Yesterday, the Supreme Court took a step in a high-profile case to preserve democratic checks and balances.

The details of the case, Moore v. Harper, can sound technical. But it is simply about which officials can oversee federal elections. The petitioner, a North Carolina lawmaker, had sought to radically reshape how federal elections are conducted. The court ruled that state legislatures do not have unchecked power over elections and that other government officials can question and overturn their decisions.

Chief Justice John Roberts and two other conservatives joined the court’s three liberals in the ruling. The Constitution, Roberts wrote, “does not exempt state legislatures from the ordinary constraints imposed by state law.”

Why does the ruling matter? Because it makes it more difficult for partisan state legislatures to flout the law or norms to keep their party in power, at a time when most legislatures have one-party supermajorities. Under the Supreme Court ruling, other officials can step in if they feel state lawmakers went too far in rewriting election law. The decision, then, could influence which party controls Congress in the future.

The facts of the Supreme Court case help clarify the ruling’s potential impact. They offer a real-world example of how branches of government can check each other — in this case, courts over legislatures.

In 2021, lawmakers in North Carolina drew a voting map that would have likely given Republicans 10 of its congressional seats and Democrats four — a lopsided result in a state that is close to evenly divided politically. The state’s Supreme Court initially rejected the redrawn map. And in November, the state held elections with a map drawn by experts appointed by a state court. The result: a congressional delegation evenly divided between Democrats and Republicans, mirroring the state’s actual political makeup.

In short: Without the court, Republicans would have drawn a map that heavily favored their party. With the court’s intervention, the congressional map accurately reflected the state.

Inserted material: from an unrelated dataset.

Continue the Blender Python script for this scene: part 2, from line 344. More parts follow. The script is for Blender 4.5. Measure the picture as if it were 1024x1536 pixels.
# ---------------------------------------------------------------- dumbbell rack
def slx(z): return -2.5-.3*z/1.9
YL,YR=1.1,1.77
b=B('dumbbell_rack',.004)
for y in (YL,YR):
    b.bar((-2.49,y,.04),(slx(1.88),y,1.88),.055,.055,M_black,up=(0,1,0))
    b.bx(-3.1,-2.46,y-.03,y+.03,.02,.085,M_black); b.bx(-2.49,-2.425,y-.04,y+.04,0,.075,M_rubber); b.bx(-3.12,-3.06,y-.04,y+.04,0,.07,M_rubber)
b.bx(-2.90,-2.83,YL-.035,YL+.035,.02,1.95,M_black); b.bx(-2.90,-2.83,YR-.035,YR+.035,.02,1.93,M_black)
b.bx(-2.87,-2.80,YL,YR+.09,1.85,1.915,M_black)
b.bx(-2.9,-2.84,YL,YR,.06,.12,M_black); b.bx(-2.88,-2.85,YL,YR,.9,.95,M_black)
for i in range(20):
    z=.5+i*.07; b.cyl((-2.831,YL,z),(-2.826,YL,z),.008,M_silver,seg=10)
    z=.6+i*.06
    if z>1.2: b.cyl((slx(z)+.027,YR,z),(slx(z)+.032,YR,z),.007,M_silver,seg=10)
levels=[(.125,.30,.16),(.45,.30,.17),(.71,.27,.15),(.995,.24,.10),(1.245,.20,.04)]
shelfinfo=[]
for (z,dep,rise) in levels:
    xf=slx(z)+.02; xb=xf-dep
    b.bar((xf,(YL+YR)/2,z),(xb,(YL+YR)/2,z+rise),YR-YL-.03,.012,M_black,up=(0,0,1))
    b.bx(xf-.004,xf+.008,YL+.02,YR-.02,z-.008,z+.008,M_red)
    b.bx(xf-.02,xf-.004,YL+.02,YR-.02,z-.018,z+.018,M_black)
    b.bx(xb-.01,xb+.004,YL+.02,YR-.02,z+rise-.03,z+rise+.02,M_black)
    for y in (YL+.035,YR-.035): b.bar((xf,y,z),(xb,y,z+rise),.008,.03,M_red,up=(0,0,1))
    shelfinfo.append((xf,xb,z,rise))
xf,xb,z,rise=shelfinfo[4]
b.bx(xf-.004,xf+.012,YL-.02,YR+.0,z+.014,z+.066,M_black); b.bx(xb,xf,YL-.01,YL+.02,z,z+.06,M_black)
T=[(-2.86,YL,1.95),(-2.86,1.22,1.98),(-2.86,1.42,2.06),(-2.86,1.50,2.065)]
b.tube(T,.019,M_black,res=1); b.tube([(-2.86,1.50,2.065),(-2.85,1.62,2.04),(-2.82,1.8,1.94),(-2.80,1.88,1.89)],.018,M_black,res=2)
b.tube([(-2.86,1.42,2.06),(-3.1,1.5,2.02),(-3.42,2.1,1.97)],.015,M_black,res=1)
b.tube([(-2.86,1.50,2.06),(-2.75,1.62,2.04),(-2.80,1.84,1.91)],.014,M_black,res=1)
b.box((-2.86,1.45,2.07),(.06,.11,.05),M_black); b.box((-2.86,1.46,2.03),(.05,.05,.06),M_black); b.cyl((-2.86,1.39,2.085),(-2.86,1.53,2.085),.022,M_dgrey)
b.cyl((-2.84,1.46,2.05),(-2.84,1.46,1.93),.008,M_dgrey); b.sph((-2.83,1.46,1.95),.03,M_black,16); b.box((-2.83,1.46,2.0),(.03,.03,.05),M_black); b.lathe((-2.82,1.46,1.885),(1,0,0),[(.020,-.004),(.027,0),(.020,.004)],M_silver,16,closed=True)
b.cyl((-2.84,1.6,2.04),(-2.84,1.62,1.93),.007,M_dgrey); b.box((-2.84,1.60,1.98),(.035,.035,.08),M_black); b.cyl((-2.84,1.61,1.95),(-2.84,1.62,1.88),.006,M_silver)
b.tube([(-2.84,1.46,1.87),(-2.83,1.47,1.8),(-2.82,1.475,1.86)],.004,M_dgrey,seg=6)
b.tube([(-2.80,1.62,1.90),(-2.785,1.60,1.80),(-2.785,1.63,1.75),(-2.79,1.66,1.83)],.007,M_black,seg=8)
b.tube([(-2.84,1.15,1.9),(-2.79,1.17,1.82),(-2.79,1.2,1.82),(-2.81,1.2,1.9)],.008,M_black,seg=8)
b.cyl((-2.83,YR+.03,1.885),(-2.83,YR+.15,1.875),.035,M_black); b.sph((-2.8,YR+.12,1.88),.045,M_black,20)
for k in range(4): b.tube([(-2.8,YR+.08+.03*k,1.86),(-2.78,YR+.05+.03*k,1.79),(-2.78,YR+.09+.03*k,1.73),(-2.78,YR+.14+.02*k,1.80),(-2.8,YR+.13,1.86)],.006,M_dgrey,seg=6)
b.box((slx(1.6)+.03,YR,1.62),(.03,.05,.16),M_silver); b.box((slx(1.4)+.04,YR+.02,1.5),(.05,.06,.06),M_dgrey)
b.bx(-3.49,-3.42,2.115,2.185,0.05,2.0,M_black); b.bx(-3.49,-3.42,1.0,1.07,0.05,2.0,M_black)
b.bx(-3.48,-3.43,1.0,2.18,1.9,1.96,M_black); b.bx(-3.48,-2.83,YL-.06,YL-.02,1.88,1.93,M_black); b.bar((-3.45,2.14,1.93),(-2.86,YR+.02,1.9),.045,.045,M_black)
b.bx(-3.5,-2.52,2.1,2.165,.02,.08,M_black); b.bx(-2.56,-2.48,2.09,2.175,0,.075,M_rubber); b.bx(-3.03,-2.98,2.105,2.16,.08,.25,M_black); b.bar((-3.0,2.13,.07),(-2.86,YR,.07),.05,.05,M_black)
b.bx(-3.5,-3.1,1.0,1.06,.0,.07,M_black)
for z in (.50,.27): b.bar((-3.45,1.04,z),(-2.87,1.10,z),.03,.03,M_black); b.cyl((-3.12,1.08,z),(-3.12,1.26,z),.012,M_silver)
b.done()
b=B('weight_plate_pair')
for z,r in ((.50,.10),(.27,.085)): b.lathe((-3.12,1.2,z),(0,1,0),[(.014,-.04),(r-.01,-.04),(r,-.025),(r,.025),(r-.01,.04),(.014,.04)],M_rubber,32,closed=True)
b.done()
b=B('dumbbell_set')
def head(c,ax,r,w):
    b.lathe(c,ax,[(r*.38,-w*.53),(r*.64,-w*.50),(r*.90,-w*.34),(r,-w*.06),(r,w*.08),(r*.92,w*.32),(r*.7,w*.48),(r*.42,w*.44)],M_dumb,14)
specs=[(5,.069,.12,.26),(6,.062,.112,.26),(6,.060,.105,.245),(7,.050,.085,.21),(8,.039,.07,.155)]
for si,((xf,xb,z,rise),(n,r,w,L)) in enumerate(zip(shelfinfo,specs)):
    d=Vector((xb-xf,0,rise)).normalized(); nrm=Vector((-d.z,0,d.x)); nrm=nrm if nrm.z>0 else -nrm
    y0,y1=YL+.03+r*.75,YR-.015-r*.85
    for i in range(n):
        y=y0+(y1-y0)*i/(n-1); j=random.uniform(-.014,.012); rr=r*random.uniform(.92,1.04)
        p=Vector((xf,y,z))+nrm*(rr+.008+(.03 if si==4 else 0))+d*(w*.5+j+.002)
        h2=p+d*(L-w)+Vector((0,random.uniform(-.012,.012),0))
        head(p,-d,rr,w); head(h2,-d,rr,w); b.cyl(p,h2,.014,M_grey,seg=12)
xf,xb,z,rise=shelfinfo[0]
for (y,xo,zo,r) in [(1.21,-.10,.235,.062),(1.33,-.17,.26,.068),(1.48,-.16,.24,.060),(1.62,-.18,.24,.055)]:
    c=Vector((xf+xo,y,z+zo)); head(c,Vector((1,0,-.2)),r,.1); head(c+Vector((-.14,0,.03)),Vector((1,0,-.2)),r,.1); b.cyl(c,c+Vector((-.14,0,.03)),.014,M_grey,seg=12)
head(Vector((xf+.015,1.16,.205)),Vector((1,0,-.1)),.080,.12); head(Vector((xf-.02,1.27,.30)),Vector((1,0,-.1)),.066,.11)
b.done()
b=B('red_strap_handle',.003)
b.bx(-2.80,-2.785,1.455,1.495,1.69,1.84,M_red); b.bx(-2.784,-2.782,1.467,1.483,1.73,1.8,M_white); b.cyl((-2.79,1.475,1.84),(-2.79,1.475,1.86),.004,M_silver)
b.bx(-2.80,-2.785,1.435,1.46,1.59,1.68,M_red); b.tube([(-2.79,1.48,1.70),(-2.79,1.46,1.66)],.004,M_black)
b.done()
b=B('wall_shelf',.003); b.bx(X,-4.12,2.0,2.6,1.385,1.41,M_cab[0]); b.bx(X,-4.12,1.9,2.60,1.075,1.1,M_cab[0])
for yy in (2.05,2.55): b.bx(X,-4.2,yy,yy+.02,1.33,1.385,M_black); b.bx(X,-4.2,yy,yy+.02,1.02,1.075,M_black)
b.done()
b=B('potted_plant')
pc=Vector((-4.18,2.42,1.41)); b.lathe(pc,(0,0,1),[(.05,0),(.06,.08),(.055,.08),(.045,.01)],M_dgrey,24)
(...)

Last year, Republican lawmakers took the issue to the U.S. Supreme Court. They invoked what is known as the independent state legislature theory. They claimed the Constitution’s Elections Clause empowers only state legislatures, not courts, to set rules for congressional elections, including redrawing district lines.

The other side, made up of Democratic voters and advocacy organizations, argued that state legislatures’ election decisions should have many checks: the courts, governors, independent commissions and other officials empowered under the law.

In yesterday’s decision, the Supreme Court rejected the independent state legislature theory. Roberts cited the long history of state courts reviewing and striking down state laws, and argued that nothing exempts election laws from such judicial review.

“The extreme version of the theory was soundly rejected, and by a six-justice majority,” my colleague Adam Liptak, who covers the Supreme Court, told me. “It would seem to be quite dead.”

It is the second time this month that Roberts and another conservative justice, Brett Kavanaugh, have joined the liberals in an election case. They also did so in a case over Alabama’s congressional map. The two rulings suggest there may be a moderate wing on voting issues in an otherwise conservative Supreme Court.

Three of the court’s conservatives dissented yesterday, largely on procedural grounds. After Republican lawmakers appealed the case to the U.S. Supreme Court last year, conservatives took over the North Carolina Supreme Court and reversed its previous ruling on the state’s congressional map. That eliminated the need for a U.S. Supreme Court ruling on the issue, the three justices argued. The court’s bipartisan majority disagreed.